Question

Two trains $A$ and $B$ of length $400m$ each are moving on two parallel tracks with a uniform speed of $72km.{{h}^{-1}}$ in the same direction, with $A$ ahead of $B$. The driver of $B$ decides to overtake $A$ and accelerates by $1m.{{s}^{-2}}$. If after $50s$, the guard of $B$ just brushes past the driver of $A$, what was the original distance between them?
$A)\text{ 45}0m$
$B)\text{ }1150m$
$C)\text{ }1300m$
$D)\text{ }1250m$

Answer 1

Hint: This problem can be solved by using the concept of the relative velocity between the two trains and how it changes under acceleration.

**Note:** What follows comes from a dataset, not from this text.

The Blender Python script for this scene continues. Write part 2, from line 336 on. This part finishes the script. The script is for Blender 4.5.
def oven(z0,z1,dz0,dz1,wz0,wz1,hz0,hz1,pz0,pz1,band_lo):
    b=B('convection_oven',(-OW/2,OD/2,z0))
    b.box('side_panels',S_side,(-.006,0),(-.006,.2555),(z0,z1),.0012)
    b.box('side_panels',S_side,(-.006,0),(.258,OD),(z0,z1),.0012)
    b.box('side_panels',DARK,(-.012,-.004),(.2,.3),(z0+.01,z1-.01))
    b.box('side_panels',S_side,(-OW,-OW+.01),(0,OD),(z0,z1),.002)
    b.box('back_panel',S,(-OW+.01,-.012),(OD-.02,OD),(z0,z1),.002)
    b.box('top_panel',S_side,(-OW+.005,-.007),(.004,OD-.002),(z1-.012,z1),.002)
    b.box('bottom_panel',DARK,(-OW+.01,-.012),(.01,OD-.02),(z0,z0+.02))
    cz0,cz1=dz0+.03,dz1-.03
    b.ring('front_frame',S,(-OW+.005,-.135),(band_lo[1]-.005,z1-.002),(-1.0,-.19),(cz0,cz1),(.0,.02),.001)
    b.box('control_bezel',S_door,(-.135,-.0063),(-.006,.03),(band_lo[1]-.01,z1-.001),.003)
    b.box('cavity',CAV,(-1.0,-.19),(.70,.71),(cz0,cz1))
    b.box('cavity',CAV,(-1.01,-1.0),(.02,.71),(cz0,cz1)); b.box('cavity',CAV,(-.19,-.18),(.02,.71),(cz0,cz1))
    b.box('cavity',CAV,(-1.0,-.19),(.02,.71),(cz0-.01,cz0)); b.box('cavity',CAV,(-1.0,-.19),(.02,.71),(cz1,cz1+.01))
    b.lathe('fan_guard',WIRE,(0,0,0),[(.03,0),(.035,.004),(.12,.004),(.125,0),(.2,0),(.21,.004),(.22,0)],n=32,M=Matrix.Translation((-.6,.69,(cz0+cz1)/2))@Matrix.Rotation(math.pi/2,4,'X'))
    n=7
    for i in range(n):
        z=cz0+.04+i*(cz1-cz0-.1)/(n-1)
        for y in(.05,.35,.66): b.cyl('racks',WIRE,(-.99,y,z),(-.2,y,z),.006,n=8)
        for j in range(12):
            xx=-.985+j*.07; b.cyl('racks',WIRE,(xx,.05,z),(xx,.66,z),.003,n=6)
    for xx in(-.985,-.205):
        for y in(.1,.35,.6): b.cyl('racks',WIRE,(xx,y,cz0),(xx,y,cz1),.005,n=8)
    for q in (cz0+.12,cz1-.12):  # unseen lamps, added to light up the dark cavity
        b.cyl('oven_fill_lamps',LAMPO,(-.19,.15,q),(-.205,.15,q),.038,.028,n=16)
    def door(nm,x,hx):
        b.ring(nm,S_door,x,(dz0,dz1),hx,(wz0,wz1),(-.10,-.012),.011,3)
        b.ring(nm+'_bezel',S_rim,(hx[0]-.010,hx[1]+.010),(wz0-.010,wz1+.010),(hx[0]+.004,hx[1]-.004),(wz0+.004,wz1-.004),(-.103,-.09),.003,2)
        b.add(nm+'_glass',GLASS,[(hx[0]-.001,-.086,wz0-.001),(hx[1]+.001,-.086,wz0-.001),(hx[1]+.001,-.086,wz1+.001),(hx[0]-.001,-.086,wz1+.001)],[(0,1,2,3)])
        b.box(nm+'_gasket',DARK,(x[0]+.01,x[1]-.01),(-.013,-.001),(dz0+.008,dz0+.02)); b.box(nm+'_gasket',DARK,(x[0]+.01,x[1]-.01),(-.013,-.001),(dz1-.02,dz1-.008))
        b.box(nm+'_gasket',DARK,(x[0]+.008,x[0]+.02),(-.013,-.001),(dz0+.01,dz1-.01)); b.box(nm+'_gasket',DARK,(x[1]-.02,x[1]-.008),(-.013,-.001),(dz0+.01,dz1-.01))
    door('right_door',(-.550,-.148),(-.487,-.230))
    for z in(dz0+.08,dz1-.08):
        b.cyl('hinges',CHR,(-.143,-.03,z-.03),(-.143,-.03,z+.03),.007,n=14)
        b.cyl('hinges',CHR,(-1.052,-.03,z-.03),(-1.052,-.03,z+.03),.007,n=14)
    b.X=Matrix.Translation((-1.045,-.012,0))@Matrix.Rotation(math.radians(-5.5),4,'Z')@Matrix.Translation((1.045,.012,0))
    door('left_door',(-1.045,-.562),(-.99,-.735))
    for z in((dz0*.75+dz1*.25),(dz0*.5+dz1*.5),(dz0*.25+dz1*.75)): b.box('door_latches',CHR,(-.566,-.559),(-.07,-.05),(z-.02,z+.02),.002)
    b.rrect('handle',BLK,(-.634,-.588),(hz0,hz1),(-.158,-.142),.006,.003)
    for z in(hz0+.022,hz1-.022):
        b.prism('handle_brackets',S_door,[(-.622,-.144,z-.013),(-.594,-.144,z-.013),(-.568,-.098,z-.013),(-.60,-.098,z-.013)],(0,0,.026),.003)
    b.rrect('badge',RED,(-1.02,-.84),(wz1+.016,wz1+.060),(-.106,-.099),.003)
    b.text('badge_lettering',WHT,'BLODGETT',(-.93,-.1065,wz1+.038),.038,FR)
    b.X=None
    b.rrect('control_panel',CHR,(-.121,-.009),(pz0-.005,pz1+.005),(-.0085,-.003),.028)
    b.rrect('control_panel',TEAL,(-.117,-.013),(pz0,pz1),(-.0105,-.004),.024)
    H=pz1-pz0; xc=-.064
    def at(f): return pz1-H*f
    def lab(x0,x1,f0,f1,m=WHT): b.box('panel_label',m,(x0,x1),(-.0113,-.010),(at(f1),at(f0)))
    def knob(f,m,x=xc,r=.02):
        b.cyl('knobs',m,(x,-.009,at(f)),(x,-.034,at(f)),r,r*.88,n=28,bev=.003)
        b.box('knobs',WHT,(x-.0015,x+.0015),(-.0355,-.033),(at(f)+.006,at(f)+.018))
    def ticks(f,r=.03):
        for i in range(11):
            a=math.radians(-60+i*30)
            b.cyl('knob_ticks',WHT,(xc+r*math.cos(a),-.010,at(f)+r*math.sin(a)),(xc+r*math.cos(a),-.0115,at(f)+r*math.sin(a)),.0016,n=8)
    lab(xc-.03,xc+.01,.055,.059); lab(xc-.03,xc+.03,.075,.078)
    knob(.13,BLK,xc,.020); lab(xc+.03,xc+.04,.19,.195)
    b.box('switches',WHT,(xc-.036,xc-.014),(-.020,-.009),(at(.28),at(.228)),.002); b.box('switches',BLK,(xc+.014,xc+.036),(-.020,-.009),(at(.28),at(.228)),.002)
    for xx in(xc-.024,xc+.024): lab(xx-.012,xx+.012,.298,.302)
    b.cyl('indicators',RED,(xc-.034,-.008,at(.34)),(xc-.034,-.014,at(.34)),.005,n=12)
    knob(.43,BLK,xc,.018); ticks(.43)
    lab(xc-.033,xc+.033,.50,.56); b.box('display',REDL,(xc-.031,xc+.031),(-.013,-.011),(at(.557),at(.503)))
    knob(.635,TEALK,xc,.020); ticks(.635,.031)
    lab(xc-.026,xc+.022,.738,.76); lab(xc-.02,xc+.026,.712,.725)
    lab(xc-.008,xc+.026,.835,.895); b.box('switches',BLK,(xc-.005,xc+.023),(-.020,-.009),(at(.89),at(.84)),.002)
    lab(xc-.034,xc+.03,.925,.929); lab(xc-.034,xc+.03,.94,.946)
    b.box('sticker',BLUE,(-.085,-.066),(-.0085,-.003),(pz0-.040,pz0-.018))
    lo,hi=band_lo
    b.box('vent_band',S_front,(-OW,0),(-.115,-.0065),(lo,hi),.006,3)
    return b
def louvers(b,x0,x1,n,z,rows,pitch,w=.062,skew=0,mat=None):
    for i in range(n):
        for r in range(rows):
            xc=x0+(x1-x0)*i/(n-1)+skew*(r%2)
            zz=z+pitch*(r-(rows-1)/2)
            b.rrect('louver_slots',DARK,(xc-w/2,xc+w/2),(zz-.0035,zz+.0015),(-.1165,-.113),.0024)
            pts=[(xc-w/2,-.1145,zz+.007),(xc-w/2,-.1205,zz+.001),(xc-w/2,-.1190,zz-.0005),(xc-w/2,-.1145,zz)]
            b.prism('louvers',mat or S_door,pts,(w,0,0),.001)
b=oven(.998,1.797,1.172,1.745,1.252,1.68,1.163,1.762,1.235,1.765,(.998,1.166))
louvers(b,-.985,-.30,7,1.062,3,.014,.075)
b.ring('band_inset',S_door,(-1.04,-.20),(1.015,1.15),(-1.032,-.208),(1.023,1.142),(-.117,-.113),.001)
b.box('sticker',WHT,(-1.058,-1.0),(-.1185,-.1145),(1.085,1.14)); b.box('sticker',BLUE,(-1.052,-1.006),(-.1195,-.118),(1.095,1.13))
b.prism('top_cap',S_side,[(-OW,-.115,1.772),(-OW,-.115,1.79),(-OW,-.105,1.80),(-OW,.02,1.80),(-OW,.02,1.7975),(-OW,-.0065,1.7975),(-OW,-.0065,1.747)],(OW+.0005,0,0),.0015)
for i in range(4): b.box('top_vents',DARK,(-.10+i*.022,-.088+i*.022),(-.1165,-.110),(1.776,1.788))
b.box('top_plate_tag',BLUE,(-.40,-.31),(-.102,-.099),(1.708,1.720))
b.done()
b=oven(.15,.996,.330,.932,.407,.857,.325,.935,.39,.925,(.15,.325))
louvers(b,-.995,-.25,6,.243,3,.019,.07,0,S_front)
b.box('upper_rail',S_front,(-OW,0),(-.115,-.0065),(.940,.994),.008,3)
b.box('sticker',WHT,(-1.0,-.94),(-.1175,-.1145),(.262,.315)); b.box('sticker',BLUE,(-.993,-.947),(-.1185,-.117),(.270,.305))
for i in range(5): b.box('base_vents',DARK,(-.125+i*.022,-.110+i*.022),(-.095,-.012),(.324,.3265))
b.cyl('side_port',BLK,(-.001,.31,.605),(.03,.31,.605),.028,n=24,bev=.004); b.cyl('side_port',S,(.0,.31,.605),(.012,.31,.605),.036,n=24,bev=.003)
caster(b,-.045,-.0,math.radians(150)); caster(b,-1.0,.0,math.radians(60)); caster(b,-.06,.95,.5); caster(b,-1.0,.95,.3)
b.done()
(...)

We will apply the equations of motion for uniform acceleration along with the relative velocity to get the required distance between the two trains.

Formula used:
${{v}_{AB}}={{v}_{B}}-{{v}_{A}}$
$s=ut+\dfrac{1}{2}a{{t}^{2}}$

Complete step by step answer:
To solve this problem easily, we will work with the relative velocity of train $B$ with respect to train $A$ and apply the equation of motion with uniform acceleration to get the distance between the two trains.
Now, since according to the given question, after the time period, the guard of train $B$ brushes past the driver of train $A$, hence, the total relative distance travelled by the guard will be the sum of the length of train $B$, the separation between the two trains and the length of train $A$. This is because the driver of a train sits in the front end while the guard sits at the back end.
Let the lengths of the two trains be $L=400m$.
Let the separation between the two trains be $x$.
Let the acceleration of the train $A$ be ${{a}_{A}}=0$ (Since, it is not accelerating).
Lett the acceleration of train $B$ be ${{a}_{B}}=1m.{{s}^{-2}}$
Now, the velocities of both trains are given to be equal and in the same direction.
Let the initial velocity of train $A$ be ${{u}_{A}}=72km.{{h}^{-1}}=72\times \dfrac{5}{18}=20m.{{s}^{-1}}$ $\left( \because 1km.{{h}^{-1}}=\dfrac{5}{18}m.{{s}^{-1}} \right)$
Let the initial velocity of train $B$ be ${{u}_{B}}=72km.{{h}^{-1}}=72\times \dfrac{5}{18}=20m.{{s}^{-1}}$ $\left( \because 1km.{{h}^{-1}}=\dfrac{5}{18}m.{{s}^{-1}} \right)$
The time period under consideration is $t=50s$.
Let the initial relative velocity of train $B$ with respect to train $A$ be ${{u}_{AB}}$.
Now, for two bodies $A,B$ with velocities ${{v}_{A,}}{{v}_{B}}$ in the same direction, the relative velocity ${{v}_{AB}}$ of $B$ with respect to $A$ is given by
${{v}_{AB}}={{v}_{B}}-{{v}_{A}}$ --(1)
Using (1), we get
${{u}_{AB}}={{u}_{B}}-{{u}_{A}}=0$ $\left( \because {{u}_{B}}={{u}_{A}} \right)$ --(2)
Now, we will work with this relative velocity since it is easier to work in the frame of reference of the guard on train $B$ who is moving along with the speed of train $B$.
As explained earlier, the total relative distance $s$ that he covers in the $50s$ is the sum of both the trains and the separation between the trains.
$\therefore s=L+x+L=2L+x$
Since, train $A$ is not accelerating the relative acceleration ${{a}_{AB}}$ of train $B$ with respect to train $A$ will be
${{a}_{AB}}={{a}_{B}}-{{a}_{A}}={{a}_{B}}-0={{a}_{B}}=1m{{s}^{-2}}$
Now, according to the equation of motion for constant acceleration $a$, the displacement $s$ of a body in time $t$ is given by
$s=ut+\dfrac{1}{2}a{{t}^{2}}$ --(3)
where $u$ is the initial velocity of the body.
Using (3), we get
$s={{u}_{AB}}t+\dfrac{1}{2}{{a}_{AB}}{{t}^{2}}=\left( 0 \right)\left( 50 \right)+\dfrac{1}{2}\left( 1 \right){{\left( 50 \right)}^{2}}$
$\therefore 2L+x=0+\left( \dfrac{1}{2}\times 2500 \right)$
$\therefore 2\left( 400 \right)+x=1250$
$\therefore 800+x=1250$
$\therefore x=1250-800=450m$


Therefore, the initial separation between the trains is $450m$.
Hence, the correct option is $A)\text{ 45}0m$.

Note: This question could also have been solved by considering the two trains separately and finding out the distance travelled by both of them individually in the time period and then subtracting them to get the separation between the two trains after making adjustments regarding the position of the guard and the driver and therefore, getting the initial separation between the two trains. However, this would have been a lengthier process requiring two sets of different calculations for the two trains.